Até as paixões de cada Papa ressoam batidas. O clássico Bento XVI é apaixonado por piano, mas não conhece as músicas dos Beatles e ama Fanta Laranja. Francisco é fanático por futebol, torce pro San Lorenzo, além de dançar tango por diversão. Em momento algum Dois Papas se preocupa em cantar notas fora de sua acústica. Mesmo a arrojada direção de Meirelles, aliada à montagem de Fernando Stutz, se complementa como escolha puramente estética. Ou que, pior ainda, não concretiza suas funções pré-definidas na sala de roteiro. A sobreposição de imagens, cortes rápidos e tortos, excesso de closes, todas delimitações que, como filme, parecem se envergonhar da bússola que dá as diretrizes. Passando desapercebidas, toda a orquestra cinematográfica do longa se transmuta numa postura cabisbaixa, ciente de pisar na bola.

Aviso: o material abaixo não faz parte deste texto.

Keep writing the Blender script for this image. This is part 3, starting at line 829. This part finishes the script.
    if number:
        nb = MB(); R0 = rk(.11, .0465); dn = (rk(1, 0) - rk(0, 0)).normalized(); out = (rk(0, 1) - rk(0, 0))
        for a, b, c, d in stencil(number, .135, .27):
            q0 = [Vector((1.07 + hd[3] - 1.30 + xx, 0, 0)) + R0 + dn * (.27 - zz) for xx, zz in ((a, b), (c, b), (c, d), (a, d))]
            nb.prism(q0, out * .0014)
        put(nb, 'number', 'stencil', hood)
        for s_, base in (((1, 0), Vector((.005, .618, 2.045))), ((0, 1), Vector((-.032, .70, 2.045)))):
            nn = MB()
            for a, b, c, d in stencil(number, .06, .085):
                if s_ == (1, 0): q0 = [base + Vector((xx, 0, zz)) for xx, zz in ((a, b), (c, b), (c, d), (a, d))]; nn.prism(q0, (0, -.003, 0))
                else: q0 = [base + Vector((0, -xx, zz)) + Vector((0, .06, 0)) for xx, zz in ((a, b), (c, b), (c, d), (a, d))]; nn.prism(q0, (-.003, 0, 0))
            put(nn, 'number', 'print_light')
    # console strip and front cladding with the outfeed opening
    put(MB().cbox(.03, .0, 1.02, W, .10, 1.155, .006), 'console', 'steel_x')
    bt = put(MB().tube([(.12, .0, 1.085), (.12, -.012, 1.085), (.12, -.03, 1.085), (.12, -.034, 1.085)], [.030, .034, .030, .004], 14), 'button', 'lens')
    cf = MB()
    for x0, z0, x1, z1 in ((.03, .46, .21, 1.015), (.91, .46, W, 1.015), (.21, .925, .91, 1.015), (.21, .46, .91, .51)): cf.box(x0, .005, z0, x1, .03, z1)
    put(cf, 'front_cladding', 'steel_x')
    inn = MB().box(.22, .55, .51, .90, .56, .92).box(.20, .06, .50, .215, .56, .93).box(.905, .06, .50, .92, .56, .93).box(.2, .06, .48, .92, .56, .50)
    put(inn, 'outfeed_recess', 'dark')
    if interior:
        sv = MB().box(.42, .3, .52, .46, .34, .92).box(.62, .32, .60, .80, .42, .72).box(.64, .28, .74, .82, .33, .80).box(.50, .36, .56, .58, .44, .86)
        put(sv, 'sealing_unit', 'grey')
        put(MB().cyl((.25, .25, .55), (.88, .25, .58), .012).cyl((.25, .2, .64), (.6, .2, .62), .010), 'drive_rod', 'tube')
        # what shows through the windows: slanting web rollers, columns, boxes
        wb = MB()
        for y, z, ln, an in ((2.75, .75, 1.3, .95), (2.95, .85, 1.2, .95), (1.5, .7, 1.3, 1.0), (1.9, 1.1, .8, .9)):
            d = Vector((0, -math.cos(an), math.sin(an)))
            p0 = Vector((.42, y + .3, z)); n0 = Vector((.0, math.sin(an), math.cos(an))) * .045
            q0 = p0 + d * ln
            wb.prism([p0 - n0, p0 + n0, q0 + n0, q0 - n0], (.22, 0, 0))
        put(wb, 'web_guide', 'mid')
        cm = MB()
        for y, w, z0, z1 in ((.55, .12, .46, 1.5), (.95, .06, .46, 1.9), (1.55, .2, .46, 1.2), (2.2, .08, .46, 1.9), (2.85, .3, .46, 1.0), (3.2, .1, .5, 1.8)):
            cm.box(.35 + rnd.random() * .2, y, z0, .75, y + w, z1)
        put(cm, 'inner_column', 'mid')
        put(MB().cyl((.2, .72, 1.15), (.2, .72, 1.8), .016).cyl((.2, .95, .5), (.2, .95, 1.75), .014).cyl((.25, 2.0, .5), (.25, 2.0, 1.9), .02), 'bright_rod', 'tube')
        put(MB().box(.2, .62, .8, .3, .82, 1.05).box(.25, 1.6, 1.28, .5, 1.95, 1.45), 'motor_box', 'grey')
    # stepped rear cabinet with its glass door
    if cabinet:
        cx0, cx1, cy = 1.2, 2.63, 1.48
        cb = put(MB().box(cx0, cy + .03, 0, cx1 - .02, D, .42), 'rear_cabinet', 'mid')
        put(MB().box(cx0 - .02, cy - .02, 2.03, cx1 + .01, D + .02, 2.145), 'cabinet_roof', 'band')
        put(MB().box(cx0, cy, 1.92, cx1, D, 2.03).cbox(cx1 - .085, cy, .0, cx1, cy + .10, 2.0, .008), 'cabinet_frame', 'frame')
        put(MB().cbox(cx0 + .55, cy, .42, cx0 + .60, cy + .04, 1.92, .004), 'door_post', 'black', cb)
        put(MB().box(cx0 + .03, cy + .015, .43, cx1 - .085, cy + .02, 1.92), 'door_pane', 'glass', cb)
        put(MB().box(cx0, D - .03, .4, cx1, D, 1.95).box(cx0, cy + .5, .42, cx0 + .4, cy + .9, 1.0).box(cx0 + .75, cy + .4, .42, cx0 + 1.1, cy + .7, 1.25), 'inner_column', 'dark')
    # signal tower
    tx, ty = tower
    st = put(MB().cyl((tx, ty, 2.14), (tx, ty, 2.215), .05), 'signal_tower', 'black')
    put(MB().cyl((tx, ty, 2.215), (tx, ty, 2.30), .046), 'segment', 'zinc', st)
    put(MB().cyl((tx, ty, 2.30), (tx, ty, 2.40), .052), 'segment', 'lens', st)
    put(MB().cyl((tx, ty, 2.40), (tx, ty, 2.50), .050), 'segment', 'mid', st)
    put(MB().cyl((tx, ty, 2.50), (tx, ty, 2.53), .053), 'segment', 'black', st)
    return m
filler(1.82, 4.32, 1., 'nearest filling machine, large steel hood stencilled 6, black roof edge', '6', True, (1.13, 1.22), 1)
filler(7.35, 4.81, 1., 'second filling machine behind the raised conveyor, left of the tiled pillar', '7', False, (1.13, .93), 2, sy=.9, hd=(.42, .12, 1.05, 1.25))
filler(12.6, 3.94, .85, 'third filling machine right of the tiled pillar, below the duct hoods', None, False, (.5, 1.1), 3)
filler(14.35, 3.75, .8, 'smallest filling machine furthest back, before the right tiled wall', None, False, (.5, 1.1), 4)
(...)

A humanização das figuras quase divinas debatendo Deus e o mundo não passa do parágrafo seguinte, mesmo com a ironia do roteirista ter escrito diálogos que ultrapassaram doze páginas.
Nos momentos que o filme vira o volante para temas e assuntos delicados, a corda do ônibus é puxada e somos tirados dali. Numa rasteira sem medo ou cuidado, Dois Papas prefere deixar muda a sequência que Bento XVI confessa os crimes de pedofilia de seus cardeais. A trilha sobe, as palavras somem e um zumbido desconfortável toma conta da tela, ao passo que Francisco ouve em choque as barbáries da Igreja. Ele escuta, repreende e perdoa o Santo Papa, atitude essa que não será duplicada pelo público, na sarjeta da dramaturgia e da arte, especulando o óbvio que, mesmo nesse papel, foi covardemente silenciado.
Questões como o aborto e a comunidade LGBT são varridos pro canto da Capela Sistina em diálogos que buscam muito mais a quebra pelo humor do que a construção de drama e peso às palavras. Todas essas escolhas refletem na cinematografia de César Charlone, que filma receoso e encolhido as belíssimas construções do Vaticano. A óptica pendendo para Francisco é testemunha do retrato que a cidade ganha. Por essas e outras e por mais estranho que pareça, Dois Papas não é um filme ativamente religioso. Esse posto da película de 2019 que se preocupa em vangloriar o sagrado e o ouro de Deus acaba caindo no colo de O Irlandês e sua visão quase divina da Máfia.
Num cenário como o desse ano, com filmes que debatem a euforia da sociedade renegada (Parasita, Bacurau), outros que buscam estudar o legado e o futuro incerto (Dor e Glória, Era Uma Vez em… Hollywood) e mais alguns que se dedicam ao espelho do amor e da perda (Retrato de uma Jovem em Chamas, Jojo Rabbit), Dois Papas se define na base da evolução e do autocuidado.
Uma produção rica em temas e execução mas infelizmente amordaçada com a corrente do ‘agradável’ à grande massa. Fernando Meirelles certifica seu talento para narrar histórias sobre o caráter do homem, ainda que para isso ele invista ora numa favela carioca, ora em dois idosos católicos. O cinema brasileiro respira, mesmo no continente dos ianques.